[What is expected]
Report the count of lines below that include "Write", without any other text.

[Data records]
^^^^
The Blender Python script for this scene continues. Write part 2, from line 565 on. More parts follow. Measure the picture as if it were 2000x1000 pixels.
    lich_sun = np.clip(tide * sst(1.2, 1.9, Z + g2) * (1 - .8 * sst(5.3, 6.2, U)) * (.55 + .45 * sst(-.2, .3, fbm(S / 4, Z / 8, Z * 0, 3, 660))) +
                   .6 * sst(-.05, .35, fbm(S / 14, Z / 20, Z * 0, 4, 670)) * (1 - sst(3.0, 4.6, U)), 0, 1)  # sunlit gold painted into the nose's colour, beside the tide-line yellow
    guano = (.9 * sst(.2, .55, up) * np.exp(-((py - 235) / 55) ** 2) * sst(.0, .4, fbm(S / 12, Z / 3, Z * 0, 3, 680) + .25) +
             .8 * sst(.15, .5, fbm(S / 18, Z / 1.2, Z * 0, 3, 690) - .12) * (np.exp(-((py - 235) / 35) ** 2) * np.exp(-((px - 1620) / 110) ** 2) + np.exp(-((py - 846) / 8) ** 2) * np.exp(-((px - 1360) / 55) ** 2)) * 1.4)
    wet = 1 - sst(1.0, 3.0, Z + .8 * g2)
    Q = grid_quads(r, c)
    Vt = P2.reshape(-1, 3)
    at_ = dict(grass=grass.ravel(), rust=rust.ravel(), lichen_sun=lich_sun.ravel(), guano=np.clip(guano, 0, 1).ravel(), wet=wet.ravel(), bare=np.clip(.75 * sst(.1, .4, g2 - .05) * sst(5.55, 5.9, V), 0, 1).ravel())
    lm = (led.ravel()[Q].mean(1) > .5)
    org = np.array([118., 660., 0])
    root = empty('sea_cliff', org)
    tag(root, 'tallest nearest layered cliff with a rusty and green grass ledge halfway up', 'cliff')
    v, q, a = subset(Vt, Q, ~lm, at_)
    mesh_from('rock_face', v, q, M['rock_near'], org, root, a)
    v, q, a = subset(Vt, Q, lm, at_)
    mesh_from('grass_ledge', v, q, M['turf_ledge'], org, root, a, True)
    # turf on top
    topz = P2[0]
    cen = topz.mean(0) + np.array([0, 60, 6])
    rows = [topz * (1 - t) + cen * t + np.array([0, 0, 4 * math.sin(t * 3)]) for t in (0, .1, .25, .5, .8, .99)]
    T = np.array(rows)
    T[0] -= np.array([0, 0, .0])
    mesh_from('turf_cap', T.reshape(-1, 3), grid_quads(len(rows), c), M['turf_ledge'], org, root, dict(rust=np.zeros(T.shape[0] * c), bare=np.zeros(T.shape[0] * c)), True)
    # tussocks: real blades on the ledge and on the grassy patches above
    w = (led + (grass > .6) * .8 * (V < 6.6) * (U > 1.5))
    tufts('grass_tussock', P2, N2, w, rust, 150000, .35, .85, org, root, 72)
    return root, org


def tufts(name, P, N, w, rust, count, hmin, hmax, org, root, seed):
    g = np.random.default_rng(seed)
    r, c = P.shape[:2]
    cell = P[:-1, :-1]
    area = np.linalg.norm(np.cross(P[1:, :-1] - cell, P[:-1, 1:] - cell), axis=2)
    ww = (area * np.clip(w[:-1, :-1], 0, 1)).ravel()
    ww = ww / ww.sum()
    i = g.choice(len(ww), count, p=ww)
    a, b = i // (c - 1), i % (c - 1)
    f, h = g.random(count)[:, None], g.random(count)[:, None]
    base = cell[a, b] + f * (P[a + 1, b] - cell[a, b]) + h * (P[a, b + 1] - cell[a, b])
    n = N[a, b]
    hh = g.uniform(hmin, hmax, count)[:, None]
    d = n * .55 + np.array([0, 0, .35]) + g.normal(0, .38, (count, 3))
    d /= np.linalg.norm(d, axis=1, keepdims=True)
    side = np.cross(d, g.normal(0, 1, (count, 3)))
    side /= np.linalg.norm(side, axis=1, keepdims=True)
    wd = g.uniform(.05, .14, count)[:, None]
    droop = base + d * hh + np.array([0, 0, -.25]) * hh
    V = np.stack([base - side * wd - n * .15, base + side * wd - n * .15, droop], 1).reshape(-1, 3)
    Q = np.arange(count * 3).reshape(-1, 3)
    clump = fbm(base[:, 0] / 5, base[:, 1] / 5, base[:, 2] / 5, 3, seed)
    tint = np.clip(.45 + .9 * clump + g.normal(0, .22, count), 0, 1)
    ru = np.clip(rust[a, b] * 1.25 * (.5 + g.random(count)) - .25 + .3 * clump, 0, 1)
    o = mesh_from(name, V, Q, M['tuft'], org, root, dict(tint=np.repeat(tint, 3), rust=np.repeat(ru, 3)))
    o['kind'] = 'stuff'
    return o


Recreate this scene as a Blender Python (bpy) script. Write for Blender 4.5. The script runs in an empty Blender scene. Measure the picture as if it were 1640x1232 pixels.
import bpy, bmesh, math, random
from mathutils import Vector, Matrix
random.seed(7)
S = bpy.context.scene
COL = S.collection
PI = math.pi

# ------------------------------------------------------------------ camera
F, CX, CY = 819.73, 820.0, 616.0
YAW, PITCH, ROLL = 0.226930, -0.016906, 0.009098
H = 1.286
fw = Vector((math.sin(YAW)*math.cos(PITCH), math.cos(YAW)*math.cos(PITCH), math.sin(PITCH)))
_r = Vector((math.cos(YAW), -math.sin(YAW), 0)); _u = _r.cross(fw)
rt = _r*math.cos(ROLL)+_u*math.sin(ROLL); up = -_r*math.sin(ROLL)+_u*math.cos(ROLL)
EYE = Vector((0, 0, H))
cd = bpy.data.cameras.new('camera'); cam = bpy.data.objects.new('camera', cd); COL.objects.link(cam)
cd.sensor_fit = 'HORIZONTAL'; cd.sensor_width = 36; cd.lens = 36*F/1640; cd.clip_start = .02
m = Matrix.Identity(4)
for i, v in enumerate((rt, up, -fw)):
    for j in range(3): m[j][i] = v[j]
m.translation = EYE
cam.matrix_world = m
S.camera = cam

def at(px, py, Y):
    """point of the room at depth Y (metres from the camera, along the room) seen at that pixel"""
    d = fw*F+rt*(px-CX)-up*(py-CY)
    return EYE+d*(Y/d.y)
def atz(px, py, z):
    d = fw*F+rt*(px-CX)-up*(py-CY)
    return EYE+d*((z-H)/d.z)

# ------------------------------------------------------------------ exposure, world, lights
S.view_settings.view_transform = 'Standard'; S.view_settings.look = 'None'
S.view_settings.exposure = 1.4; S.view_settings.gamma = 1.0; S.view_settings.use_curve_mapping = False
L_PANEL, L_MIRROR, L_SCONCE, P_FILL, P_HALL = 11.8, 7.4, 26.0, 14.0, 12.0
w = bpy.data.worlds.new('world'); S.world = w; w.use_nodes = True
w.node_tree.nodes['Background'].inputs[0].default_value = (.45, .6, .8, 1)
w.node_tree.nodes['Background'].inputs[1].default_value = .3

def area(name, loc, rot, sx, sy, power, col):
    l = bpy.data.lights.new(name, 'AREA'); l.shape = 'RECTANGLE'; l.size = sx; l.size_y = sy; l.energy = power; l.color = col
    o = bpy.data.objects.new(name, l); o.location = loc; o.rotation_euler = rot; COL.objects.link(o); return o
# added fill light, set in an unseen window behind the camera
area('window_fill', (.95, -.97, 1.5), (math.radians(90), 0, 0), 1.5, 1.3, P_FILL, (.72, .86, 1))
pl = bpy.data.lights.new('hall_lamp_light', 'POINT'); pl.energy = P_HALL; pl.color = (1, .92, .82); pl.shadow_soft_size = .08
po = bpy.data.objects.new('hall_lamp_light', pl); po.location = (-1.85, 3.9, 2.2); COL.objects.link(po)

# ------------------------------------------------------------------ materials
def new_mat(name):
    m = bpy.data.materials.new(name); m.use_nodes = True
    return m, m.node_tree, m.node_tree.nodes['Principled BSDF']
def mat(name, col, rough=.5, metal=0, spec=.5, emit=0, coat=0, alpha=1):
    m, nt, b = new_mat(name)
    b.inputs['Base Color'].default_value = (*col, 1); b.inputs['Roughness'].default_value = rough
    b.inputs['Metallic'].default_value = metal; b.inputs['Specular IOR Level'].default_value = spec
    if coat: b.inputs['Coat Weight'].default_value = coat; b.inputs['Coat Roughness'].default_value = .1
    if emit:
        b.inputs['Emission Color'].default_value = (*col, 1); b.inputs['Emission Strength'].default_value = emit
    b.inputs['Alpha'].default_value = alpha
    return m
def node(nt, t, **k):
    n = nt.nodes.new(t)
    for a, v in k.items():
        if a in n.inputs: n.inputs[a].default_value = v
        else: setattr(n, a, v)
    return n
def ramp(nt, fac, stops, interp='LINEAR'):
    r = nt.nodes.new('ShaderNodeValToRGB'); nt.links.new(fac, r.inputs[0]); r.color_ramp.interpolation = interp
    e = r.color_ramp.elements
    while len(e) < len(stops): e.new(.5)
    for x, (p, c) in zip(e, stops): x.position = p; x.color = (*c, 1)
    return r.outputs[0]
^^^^
[Exercise output]
2